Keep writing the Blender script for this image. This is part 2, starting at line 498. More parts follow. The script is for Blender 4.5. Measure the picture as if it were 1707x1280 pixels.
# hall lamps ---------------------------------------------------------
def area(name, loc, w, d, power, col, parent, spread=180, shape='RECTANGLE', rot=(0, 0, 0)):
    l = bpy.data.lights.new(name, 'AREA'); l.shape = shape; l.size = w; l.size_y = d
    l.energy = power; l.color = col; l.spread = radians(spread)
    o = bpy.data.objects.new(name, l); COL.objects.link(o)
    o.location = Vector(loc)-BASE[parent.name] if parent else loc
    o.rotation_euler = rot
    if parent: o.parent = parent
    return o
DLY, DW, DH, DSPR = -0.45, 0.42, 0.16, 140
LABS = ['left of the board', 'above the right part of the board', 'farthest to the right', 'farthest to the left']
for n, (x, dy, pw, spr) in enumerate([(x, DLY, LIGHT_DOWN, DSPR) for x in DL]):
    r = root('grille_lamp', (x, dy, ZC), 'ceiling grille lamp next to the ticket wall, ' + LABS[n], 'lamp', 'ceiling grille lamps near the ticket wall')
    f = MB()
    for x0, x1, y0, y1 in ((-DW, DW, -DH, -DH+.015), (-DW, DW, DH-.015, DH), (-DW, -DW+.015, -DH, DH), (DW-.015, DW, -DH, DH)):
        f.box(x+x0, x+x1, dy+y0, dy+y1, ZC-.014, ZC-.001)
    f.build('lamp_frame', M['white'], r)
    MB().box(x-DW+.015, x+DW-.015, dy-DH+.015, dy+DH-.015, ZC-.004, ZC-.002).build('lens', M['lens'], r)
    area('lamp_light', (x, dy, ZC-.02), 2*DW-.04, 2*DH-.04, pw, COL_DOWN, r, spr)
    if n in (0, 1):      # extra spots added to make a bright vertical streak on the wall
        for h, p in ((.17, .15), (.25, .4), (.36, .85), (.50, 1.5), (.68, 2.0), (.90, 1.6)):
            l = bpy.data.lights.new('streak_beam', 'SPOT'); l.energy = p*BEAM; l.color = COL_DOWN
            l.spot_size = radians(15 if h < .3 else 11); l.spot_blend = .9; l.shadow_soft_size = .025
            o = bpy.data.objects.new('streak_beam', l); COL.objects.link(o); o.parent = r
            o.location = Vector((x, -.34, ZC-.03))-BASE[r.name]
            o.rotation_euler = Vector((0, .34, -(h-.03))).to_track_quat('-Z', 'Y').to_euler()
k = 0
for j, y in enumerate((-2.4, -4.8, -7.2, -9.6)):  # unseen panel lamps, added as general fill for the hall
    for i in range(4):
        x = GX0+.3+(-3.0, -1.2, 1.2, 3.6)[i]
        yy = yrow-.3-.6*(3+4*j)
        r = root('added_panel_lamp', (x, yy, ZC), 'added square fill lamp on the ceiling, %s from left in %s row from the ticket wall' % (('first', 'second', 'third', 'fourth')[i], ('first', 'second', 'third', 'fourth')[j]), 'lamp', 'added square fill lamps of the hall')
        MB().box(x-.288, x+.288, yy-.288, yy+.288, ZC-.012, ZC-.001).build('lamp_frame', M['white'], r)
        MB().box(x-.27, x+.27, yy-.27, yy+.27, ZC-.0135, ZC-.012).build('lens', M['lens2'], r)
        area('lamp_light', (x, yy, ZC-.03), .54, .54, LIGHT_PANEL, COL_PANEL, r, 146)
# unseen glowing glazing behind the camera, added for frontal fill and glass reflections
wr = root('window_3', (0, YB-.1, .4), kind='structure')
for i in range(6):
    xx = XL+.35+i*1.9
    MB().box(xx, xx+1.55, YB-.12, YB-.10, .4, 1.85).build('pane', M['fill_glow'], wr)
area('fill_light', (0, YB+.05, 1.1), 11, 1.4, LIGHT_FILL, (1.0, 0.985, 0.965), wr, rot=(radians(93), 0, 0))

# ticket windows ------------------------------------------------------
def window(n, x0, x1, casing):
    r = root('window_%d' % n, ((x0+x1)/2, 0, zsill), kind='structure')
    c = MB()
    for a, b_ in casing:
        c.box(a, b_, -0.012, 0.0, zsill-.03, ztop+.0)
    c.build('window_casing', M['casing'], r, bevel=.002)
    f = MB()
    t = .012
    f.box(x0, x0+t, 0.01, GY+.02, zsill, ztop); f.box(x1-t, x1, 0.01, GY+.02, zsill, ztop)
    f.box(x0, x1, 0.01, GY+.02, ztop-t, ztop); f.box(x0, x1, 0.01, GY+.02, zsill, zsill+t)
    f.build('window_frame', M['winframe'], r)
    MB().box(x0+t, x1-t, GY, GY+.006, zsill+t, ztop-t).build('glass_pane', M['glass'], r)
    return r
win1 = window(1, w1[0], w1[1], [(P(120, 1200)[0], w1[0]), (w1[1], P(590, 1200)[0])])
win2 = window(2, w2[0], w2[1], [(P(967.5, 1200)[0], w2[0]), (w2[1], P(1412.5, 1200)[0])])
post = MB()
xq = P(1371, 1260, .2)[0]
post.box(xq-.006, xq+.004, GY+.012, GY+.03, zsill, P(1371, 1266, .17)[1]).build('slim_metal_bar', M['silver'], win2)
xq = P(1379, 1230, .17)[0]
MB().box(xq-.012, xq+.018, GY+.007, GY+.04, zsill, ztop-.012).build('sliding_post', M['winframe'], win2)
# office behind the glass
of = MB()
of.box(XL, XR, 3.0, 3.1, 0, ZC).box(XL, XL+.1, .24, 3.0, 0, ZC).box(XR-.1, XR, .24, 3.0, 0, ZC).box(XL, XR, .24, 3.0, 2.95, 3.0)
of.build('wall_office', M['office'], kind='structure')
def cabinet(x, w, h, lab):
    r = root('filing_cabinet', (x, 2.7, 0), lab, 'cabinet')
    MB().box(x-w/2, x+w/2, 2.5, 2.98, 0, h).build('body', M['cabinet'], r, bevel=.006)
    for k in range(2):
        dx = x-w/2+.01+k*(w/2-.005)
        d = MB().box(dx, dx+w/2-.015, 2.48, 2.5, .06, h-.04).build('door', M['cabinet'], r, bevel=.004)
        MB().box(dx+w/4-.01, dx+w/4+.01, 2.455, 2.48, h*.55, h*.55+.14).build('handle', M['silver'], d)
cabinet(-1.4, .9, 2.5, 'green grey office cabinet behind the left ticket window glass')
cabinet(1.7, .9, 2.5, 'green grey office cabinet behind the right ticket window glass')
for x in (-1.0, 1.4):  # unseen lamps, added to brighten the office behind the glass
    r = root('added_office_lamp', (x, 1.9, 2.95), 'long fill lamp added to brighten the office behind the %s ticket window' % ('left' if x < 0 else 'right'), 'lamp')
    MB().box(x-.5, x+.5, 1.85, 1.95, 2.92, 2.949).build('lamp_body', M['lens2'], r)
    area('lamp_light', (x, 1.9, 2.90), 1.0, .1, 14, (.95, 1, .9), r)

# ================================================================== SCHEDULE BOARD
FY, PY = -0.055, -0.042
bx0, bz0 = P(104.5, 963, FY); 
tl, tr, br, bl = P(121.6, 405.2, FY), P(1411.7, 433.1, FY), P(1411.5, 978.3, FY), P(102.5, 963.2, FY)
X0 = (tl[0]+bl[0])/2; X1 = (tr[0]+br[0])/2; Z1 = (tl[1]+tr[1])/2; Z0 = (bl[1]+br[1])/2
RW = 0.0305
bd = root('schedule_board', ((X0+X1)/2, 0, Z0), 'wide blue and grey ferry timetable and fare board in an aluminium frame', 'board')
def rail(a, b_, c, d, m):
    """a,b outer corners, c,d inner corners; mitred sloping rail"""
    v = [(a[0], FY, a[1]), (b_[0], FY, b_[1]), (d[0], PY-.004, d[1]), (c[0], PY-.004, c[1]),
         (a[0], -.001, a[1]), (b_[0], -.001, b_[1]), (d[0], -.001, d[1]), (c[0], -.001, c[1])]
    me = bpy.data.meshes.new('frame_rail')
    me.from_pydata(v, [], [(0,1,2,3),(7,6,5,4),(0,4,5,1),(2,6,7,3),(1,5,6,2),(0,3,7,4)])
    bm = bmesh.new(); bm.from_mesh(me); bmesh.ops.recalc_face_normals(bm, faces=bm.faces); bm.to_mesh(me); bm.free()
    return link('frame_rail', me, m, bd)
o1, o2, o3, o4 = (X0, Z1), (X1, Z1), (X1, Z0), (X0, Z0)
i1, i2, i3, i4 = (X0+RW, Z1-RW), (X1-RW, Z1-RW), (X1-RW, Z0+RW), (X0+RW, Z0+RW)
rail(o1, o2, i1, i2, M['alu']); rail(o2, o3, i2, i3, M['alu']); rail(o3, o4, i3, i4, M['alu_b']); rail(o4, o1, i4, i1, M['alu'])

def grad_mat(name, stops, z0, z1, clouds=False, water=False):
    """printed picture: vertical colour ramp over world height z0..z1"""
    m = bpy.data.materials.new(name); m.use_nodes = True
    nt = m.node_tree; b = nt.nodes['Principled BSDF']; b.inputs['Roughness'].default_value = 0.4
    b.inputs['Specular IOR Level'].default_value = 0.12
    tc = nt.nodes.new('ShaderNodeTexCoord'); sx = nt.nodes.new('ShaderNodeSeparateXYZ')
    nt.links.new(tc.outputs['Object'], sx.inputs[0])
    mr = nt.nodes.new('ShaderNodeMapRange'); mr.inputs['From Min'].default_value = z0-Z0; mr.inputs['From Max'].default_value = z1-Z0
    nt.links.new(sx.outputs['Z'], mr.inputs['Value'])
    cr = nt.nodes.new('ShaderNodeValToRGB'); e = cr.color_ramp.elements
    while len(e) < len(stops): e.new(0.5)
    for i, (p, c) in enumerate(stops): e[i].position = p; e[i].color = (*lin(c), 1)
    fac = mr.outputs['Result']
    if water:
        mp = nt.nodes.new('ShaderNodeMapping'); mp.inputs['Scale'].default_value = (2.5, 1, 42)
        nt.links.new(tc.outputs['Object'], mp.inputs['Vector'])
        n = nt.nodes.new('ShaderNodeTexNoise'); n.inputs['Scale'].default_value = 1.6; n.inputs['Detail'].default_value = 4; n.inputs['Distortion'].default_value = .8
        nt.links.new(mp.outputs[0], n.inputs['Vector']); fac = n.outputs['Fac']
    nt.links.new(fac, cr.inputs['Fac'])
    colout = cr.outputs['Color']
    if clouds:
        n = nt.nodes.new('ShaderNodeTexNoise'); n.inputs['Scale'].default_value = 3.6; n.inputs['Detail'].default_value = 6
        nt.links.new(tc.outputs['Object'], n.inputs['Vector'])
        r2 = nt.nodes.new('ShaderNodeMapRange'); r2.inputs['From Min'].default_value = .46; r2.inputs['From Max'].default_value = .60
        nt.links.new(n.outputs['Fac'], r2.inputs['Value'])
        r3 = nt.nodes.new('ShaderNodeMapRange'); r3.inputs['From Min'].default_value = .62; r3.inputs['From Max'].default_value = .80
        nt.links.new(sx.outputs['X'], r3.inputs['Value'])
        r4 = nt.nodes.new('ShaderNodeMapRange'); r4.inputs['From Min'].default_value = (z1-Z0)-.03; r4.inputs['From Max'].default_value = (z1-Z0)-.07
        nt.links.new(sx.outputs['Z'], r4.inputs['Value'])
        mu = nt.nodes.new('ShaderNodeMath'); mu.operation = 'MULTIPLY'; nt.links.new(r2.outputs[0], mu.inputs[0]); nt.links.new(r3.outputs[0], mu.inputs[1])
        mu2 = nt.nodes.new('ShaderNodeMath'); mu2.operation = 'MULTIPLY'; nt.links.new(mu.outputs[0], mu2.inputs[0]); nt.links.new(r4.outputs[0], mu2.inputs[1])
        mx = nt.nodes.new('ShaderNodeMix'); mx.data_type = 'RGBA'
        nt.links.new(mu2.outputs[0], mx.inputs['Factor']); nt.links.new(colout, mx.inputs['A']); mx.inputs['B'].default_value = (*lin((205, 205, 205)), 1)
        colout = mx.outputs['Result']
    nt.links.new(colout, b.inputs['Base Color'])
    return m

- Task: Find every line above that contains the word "picture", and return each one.

- Finished answer:
Keep writing the Blender script for this image. This is part 2, starting at line 498. More parts follow. The script is for Blender 4.5. Measure the picture as if it were 1707x1280 pixels.
    """printed picture: vertical colour ramp over world height z0..z1"""